Turkey’s economic outlook remains dominated by the battle against inflation, which stands at 36%. The central bank has reiterated its aim to reduce inflation to the 20–25% range by end-2025, and to 12–15% by the end of 2026. While monetary policy has remained tight, that stance has constrained real growth, which has reached only 2.5% year-to-date versus 4% forecasts.

The government has managed to slightly improve its fiscal performance compared to 2024, although it is still expected to fall short of the 3.1% budget deficit target. Currency appreciation of the lira has also started to weigh on lower-margin export industries such as textiles and furniture. Still, the overall macro environment remains stable. Sovereign analysts at T. Rowe Price maintain that the current combination of tight monetary and flexible fiscal policies should eventually lead to reduced inflation, controlled credit growth, and a gradual buildup of foreign exchange reserves. While growth will likely remain below potential in the short run, these adjustments are seen as necessary steps toward long-term economic health.
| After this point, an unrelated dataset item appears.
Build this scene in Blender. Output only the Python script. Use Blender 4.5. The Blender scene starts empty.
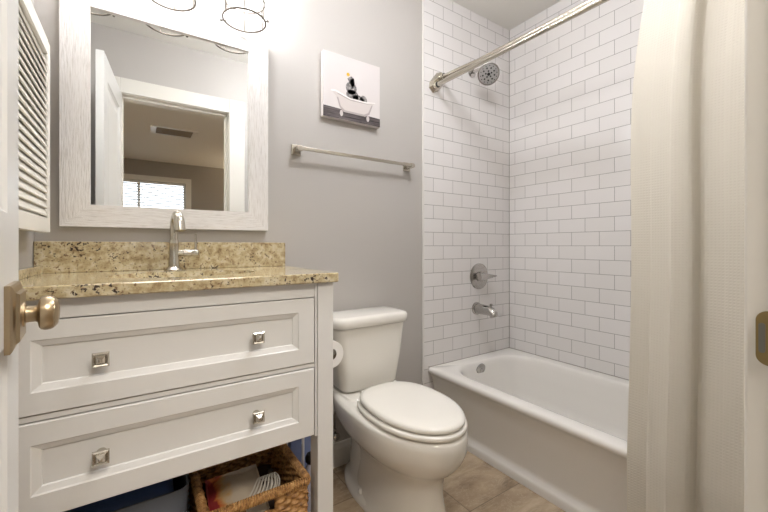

Bulgaria: On Track for Euro Adoption

Bulgaria is set to join the eurozone on January 1, 2026, after receiving final approval from EU finance ministers. The European Commission and European Central Bank had previously confirmed that the country met all criteria for adoption of the single currency. This milestone concludes nearly three decades of integration that began with the introduction of a currency board in 1997.

Analysts believe eurozone accession will improve macro stability, reduce transaction costs, and enhance investor confidence in Bulgaria’s financial system. The country reported a budget deficit of 3% in 2024 and maintained healthy fiscal reserves of EUR 5.4 billion. Its debt-to-GDP ratio—at approximately 19–20%—remains among the lowest in the EU.

Euro membership is expected to further align Bulgaria’s financial infrastructure with EU norms, promote trade, and mitigate currency risk. While some transitional challenges may emerge, the overarching outlook for Bulgaria’s economy remains positive as it becomes the 21st member of the euro area.